**SHORT EXERCISE**
Copy, without any alteration, the lines from the one that includes "Keep writing the" up to and including the one that includes "air.data.materials.append(hm_)".
.....
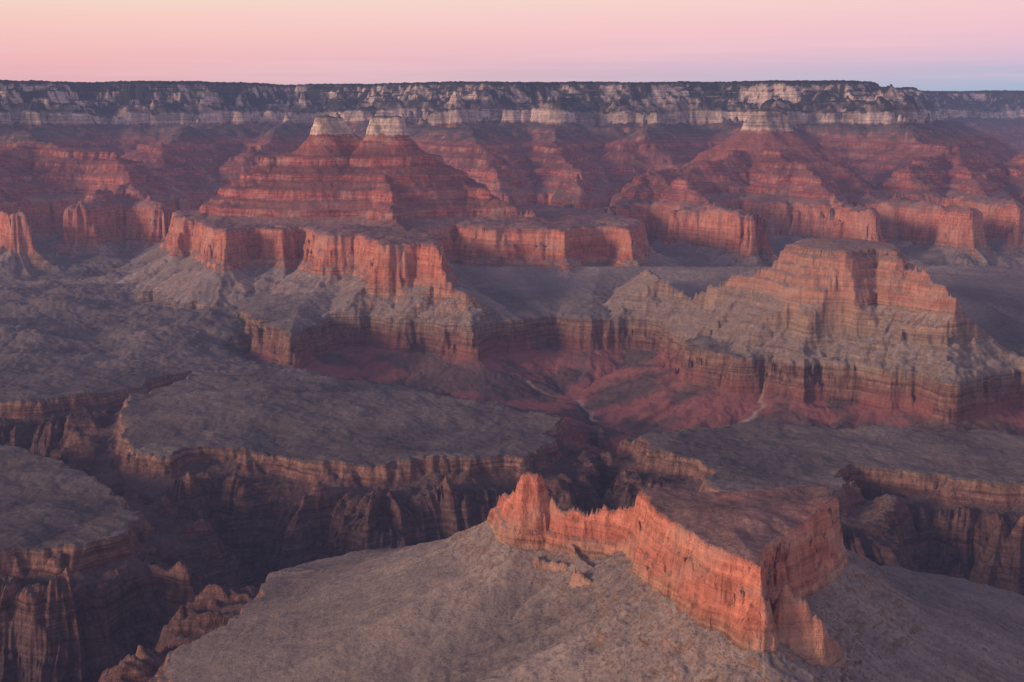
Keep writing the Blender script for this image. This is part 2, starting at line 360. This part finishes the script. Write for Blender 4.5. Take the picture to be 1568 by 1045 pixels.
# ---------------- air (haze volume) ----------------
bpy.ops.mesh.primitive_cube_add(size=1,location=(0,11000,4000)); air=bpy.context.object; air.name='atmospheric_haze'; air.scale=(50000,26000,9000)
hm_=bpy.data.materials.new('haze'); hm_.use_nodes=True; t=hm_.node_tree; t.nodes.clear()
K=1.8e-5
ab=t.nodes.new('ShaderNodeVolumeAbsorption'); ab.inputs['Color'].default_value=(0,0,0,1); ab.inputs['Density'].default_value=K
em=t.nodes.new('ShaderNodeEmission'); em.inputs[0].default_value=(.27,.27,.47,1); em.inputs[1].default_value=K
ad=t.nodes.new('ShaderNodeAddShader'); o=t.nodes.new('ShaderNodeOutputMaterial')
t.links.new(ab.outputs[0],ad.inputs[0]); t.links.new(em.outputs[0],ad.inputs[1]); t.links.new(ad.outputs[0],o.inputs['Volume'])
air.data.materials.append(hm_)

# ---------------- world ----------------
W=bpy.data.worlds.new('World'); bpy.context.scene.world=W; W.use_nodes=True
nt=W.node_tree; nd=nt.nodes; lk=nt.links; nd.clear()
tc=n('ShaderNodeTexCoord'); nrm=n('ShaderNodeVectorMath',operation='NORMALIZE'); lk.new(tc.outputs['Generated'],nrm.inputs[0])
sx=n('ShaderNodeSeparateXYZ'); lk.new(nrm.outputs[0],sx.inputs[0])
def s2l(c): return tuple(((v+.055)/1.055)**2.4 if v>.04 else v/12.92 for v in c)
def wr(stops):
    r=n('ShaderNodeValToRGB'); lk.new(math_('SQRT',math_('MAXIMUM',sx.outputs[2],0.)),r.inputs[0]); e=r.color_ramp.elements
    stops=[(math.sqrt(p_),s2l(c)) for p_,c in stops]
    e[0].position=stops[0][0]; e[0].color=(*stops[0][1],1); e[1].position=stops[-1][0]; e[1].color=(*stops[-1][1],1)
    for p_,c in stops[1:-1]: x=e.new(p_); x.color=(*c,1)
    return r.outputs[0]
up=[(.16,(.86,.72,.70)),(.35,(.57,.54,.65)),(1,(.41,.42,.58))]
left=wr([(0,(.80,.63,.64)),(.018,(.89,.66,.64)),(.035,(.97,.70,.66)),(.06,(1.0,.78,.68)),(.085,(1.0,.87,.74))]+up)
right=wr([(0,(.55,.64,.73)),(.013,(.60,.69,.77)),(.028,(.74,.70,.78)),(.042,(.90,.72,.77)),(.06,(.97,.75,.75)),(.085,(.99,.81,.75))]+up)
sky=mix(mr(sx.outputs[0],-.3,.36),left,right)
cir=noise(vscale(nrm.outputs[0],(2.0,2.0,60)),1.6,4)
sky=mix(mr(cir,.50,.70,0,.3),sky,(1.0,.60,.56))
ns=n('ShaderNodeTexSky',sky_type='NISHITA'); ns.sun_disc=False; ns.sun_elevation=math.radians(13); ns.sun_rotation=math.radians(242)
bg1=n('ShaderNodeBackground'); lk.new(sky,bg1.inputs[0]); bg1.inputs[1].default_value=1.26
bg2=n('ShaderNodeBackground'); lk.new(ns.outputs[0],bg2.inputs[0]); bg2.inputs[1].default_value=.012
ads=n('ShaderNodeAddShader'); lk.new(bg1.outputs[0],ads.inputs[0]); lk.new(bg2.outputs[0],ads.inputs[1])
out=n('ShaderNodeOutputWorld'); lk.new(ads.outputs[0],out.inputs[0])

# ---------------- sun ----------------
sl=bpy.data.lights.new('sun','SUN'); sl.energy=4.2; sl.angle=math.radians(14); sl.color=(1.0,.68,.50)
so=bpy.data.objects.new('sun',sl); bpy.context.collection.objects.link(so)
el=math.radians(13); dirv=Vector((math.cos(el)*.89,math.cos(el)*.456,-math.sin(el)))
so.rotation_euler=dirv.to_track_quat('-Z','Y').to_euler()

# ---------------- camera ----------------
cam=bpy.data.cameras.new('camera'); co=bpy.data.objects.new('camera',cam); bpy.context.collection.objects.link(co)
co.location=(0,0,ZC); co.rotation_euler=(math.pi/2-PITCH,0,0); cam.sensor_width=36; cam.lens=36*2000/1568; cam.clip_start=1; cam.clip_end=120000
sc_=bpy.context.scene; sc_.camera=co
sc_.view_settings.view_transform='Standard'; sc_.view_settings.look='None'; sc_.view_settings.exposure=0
.....
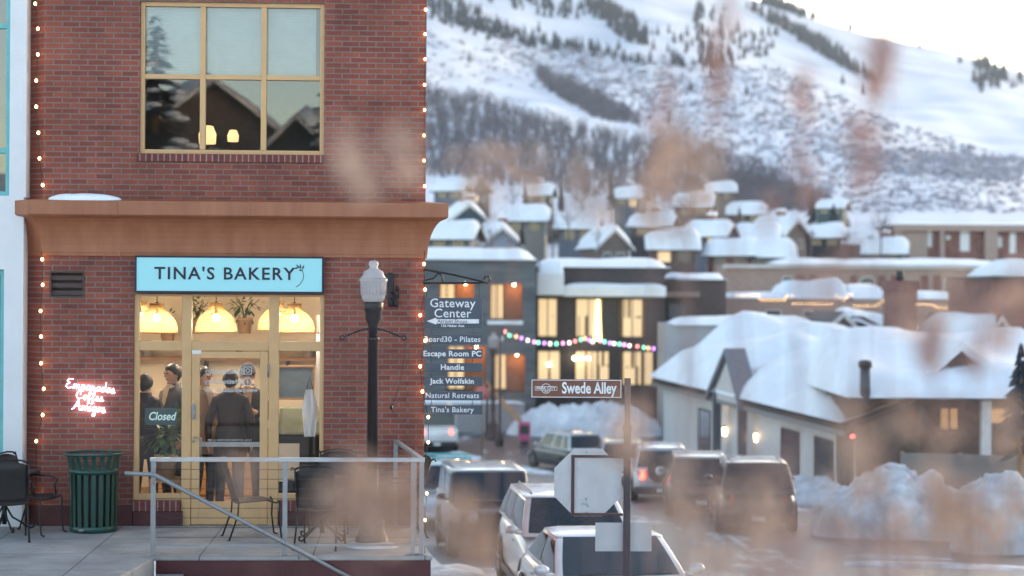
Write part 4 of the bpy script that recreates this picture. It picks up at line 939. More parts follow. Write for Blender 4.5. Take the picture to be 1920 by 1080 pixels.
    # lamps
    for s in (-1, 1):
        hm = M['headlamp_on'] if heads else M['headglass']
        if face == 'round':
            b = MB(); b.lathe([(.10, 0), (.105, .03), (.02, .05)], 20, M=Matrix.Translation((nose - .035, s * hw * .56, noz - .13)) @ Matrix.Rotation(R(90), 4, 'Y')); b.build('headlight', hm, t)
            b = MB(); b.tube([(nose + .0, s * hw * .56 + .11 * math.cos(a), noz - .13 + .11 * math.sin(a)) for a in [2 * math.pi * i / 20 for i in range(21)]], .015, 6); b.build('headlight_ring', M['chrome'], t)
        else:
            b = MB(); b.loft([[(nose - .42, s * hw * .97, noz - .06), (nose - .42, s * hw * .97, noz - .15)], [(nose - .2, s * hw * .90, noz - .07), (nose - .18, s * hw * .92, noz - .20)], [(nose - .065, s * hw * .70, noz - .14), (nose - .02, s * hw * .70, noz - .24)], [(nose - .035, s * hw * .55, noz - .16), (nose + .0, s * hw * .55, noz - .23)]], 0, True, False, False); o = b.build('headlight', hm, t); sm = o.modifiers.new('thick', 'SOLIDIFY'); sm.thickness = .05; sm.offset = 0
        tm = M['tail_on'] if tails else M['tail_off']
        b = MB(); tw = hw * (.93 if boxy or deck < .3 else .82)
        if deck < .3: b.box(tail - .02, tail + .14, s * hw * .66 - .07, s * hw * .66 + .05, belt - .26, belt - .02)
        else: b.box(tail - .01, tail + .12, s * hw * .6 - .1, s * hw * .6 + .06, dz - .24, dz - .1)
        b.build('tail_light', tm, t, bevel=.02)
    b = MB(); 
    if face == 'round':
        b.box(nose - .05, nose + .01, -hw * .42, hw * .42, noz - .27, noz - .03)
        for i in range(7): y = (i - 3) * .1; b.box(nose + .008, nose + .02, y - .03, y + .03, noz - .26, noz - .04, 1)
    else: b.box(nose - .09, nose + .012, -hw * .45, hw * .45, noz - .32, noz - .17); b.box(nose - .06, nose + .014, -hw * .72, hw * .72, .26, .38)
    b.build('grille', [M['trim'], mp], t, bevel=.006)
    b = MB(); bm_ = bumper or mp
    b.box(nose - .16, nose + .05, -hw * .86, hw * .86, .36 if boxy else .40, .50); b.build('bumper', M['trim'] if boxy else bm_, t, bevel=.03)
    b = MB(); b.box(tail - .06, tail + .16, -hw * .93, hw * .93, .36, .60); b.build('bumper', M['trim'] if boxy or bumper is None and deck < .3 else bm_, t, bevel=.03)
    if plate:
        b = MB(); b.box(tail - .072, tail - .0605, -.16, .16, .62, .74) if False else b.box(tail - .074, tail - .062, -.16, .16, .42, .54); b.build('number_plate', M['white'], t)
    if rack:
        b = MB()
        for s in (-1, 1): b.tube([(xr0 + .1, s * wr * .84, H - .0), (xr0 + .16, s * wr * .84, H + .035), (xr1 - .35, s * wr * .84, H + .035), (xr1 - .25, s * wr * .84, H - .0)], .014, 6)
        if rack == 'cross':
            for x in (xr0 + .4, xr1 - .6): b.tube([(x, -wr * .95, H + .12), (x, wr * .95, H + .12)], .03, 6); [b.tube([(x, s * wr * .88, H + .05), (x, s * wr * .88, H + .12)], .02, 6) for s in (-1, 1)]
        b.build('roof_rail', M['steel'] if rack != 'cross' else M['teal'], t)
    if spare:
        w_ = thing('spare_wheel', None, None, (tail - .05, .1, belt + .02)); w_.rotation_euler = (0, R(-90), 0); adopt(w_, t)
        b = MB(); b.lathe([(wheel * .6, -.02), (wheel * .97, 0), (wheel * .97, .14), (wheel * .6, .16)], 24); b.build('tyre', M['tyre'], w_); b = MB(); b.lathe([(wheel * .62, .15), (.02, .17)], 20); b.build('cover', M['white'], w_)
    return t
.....
**THE OUTPUT**
Keep writing the Blender script for this image. This is part 2, starting at line 360. This part finishes the script. Write for Blender 4.5. Take the picture to be 1568 by 1045 pixels.
# ---------------- air (haze volume) ----------------
bpy.ops.mesh.primitive_cube_add(size=1,location=(0,11000,4000)); air=bpy.context.object; air.name='atmospheric_haze'; air.scale=(50000,26000,9000)
hm_=bpy.data.materials.new('haze'); hm_.use_nodes=True; t=hm_.node_tree; t.nodes.clear()
K=1.8e-5
ab=t.nodes.new('ShaderNodeVolumeAbsorption'); ab.inputs['Color'].default_value=(0,0,0,1); ab.inputs['Density'].default_value=K
em=t.nodes.new('ShaderNodeEmission'); em.inputs[0].default_value=(.27,.27,.47,1); em.inputs[1].default_value=K
ad=t.nodes.new('ShaderNodeAddShader'); o=t.nodes.new('ShaderNodeOutputMaterial')
t.links.new(ab.outputs[0],ad.inputs[0]); t.links.new(em.outputs[0],ad.inputs[1]); t.links.new(ad.outputs[0],o.inputs['Volume'])
air.data.materials.append(hm_)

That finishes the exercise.